A team of experts from the Pacific Gas and Electric Company (PG&E) was at Eureka’s Wharfinger Building on June 19 to update the community on the long-shuttered nuclear facility’s decommissioning.
Components of the reactor are being cut apart in a 26-foot-deep pool of water that also holds the last batch of the reactor’s spent fuel rods. The pool is encased by a steel liner and the spent rods are in a cask made of steel covered with concrete.
Bill Barley, a PG&E decommissioning manager, said the destinations of the radioactive materials vary and the “lesser activated materials” will be stored in liners for transfer to a burial site in Utah. The “mid-range” of the radioactive components can’t be accepted at the Utah site but can go to a site in Texas, he continued.
There is no waste disposal site that will accept the most highly activated materials – the spent fuel – so the cask that contains it will join others that are encased in an on-site storage facility.
Barley said the spent fuel casks will “stay on-site until such time as the Federal Government comes up with a place where that can go to – right now there is none.”
Once the spent fuel cask is moved and the reactor’s internal components are shipped out for disposal, the pool will be removed and enclosed around a concrete wall. Then the pool site will be filled with clean sand and soil.
Completion of work and the termination of the plant’s license are expected sometime in 2019.
The nuclear plant was built in 1963 and was shut down in 1976 after seismic faults were discovered near the reactor. The plan was to retrofit and refuel it but changes in nuclear regulatory standards made reopening financially infeasible.
PG&E got a license to store nuclear fuel onsite in 1988 and the company has been working on decommissioning the plant since.
Brittany McKannay, PG&E’s regional representative, said that much of the facility has been dismantled and now that the Humboldt Bay Generating Station is operating, “We can really put all of our efforts into taking down the structures on the remaining sections of the site.”

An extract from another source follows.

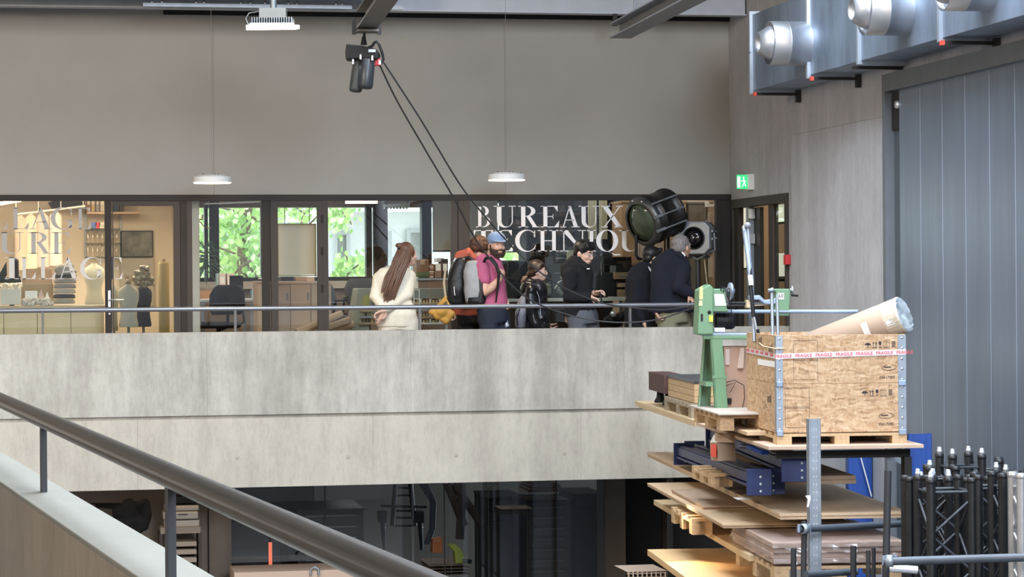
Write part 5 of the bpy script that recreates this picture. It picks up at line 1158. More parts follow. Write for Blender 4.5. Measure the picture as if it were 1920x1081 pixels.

She added, “If you looked at the site now compared to a year ago you would see it looks much different – there’s a lot changing year to year.”
A variety of local, state and federal agencies are overseeing the work and McKannay said the goal is to bring the site to safe soil and well-water standards. A coastal trail and environmental habitat uses are being considered for the post-clean up.
The open house’s intent was to update the community on the decommissioning work and to detail effects like traffic impacts, said McKannay. “More importantly, we want to make sure community members have access to our experts,” she continued.
The two-hour event drew strong attendance that included Jen Kalt, the policy manager for Humboldt Baykeeper. She was asked how confident she is about the safety of the storage and disposal process.
“Not very confident at all but there’s a lot of good people involved trying to do the best they can,” she responded.
Kalt said she’s been on a tour of the plant and realized that “this power plant was never designed to be dismantled – these people are doing an amazing thing, trying to figure out where all the rebar and concrete is.”
She described the significantly-dismantled plant as a “bizarre” sight. “It’s like walking into the middle of Doctor Strangelove,” said Kalt, referring to film director Stanley Kubrick’s fanciful but relevant exploration of atomic age culture.
Kalt highlighted the exponential gap between the plant’s cost and the cost of getting rid of it. The nuclear facility cost about $22 million to build and PG&E Decommissioning Manager Kerry Rod said $382 million has been spent on decommissioning as of last May.
He said $950 million is expected to be spent by the time the work’s done.